On peut déplorer avec eux qu’aucune obligation légale n’ait été prévue pour évaluer l’efficacité et les résultats de la coopération administrative. Certains pays s’y sont toutefois attelés. La France notamment a constaté que 35 pour cent des réponses reçues au titre de la coopération administrative avaient révélé ou confirmé des cas de fraude dans et en dehors de l’Hexagone. Les Slovènes ont pu récupérer le modeste montant de 1,5 million d’euros en lançant 25 enquêtes adminis­tratives initiées à la suite des de­mandes d’assistance de l’étranger. En Pologne, 64 cas de fraude ont pu être détectés dans le cadre de l’échange d’informations.  

La mauvaise organisation des bureaux centraux de liaison, les déficiences du réseau électronique commun servant à communiquer les informations sur la validité des numéros d’identification TVA des sociétés, contribuent aussi pour beaucoup à l’indigence de la lutte internationale contre la fraude à la TVA. Les priorités des administrations fiscales sont ailleurs, dans la traque à leurs propres fraudeurs nationaux. 

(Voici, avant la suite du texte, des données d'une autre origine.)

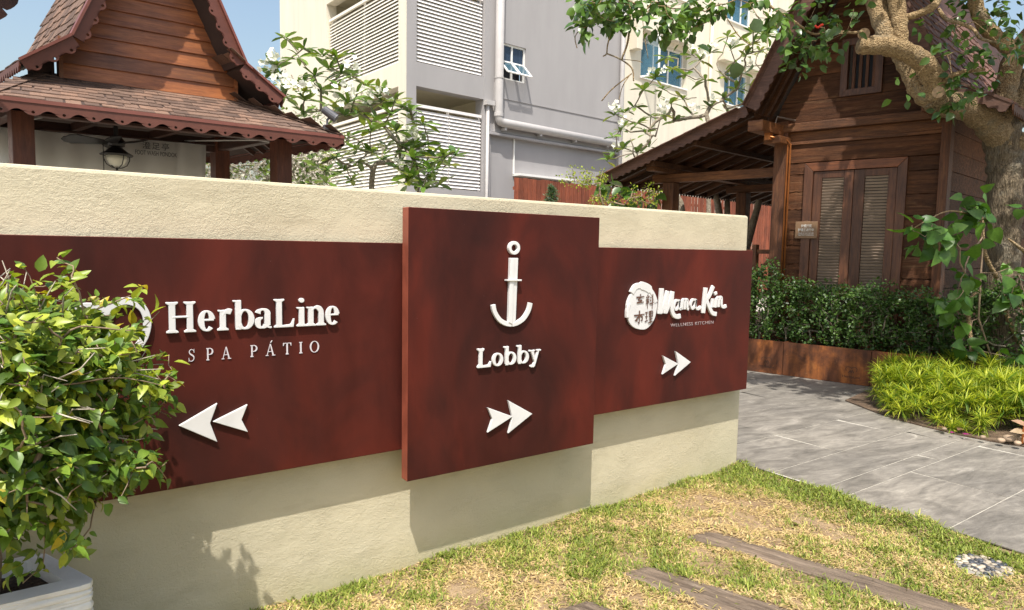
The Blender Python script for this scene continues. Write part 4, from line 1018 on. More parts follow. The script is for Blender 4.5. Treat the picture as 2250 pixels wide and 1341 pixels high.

Le rapport annuel 2007 de l’Administration de l’enregistrement et des domaines2 témoigne de ce phénomène : « Pour la première fois depuis des années, lit-on, l’accent a été mis carrément sur la recherche plus systématique de la fraude nationale ». En concentrant notamment ses efforts sur les sociétés écrans qui revendent des voitures d’occasion vers les autres États membres, la fraude aux parfums, à la platine et aux composants électroniques, en multipliant les contrôles sur place (près de 600 l’année dernière et un objectif de 400 au moins cette année) l’administration a forcément baissé la garde sur le front de la coopération internationale. « Le rééquilibrage des priorités, note l’AED, a provoqué dès le départ une détérioration des délais de réponse aux autorités étrangères ». La Cour des comptes de l’UE signalait d’ailleurs dans son rapport de novembre que le pourcentage de réponse tardives, c’est-à-dire au-delà du délai de trois mois à compter de la date de réception de la demande de coopération d’une autorité étrangère, est passé de 27 pour cent en 2005 à plus de 53 pour cent en 2006 (306 demandes traitées après 90 jours sur les 576 introduites par l’étranger).

La pression sur les délais, souhaitée par la Commission européenne, pourrait toutefois devenir contre productive, poussant les États à améliorer leurs statistiques officielles sur les délais de réponses tout en fournissant aux États requérant des informations trop sommaires pour servir à l’éradication de la fraude. 

1 La Cour des comptes européenne cite dans un rapport sur la fraude fiscale (Rapport spécial 8/2007) l’International VAT Association, qui a évalué en mars 2007 les moins-values de TVA dans l’Union. L’administration fiscale et douanière du Royaume-Uni estime pour sa part ses moins-values à 18,2 milliards d’euros pour l’année fiscale 2005 et 2006. Le ministère allemand des Finances les a évalués à 17 milliards en 2005. 

2 L’AED a encaissé un montant net de 2,126 milliards au titre de la TVA en 2007 dont 720,8 millions correspondant à la taxe d’abonnement (doublement depuis 2003 – la taxe se ventile à raison de 681,3 millions pour les OPC et 39,4 pour les holdings) et 267,3 millions aux droits d’enregistrement (la stagnation des rentrées, que d’aucuns craignaient après l’annonce d’une réduction du droit d’apport de 1 à 0,5 pour cent pour le 1er janvier 2008, tablant sur un report après cette date des création de sociétés et/ou des augmentations de capital, ne s’est pas produite). L’encaissement en termes de recettes brutes a été de 3,050 milliards, auxquels il faut retrancher 923,9 millions de remboursements de TVA en amont. Les recettes de TVA provenant des sociétés actives dans le commerce électronique (que Luxembourg s’est engagé à restituer en partie et qui pourraient disparaître en 2015 avec le paiement de la taxe sur le lieu de consommation) se sont élevées l’année dernière à 293 millions d’euros, soit près de 14 pour cent des recettes nettes de TVA. La hausse de la TVA acquittée par les sociétés de e-commerce a été de près de 34 pour cent entre 2006 et 2007. Les arriérés de TVA au 31 décembre 2007 se montaient à 265 millions d’euros.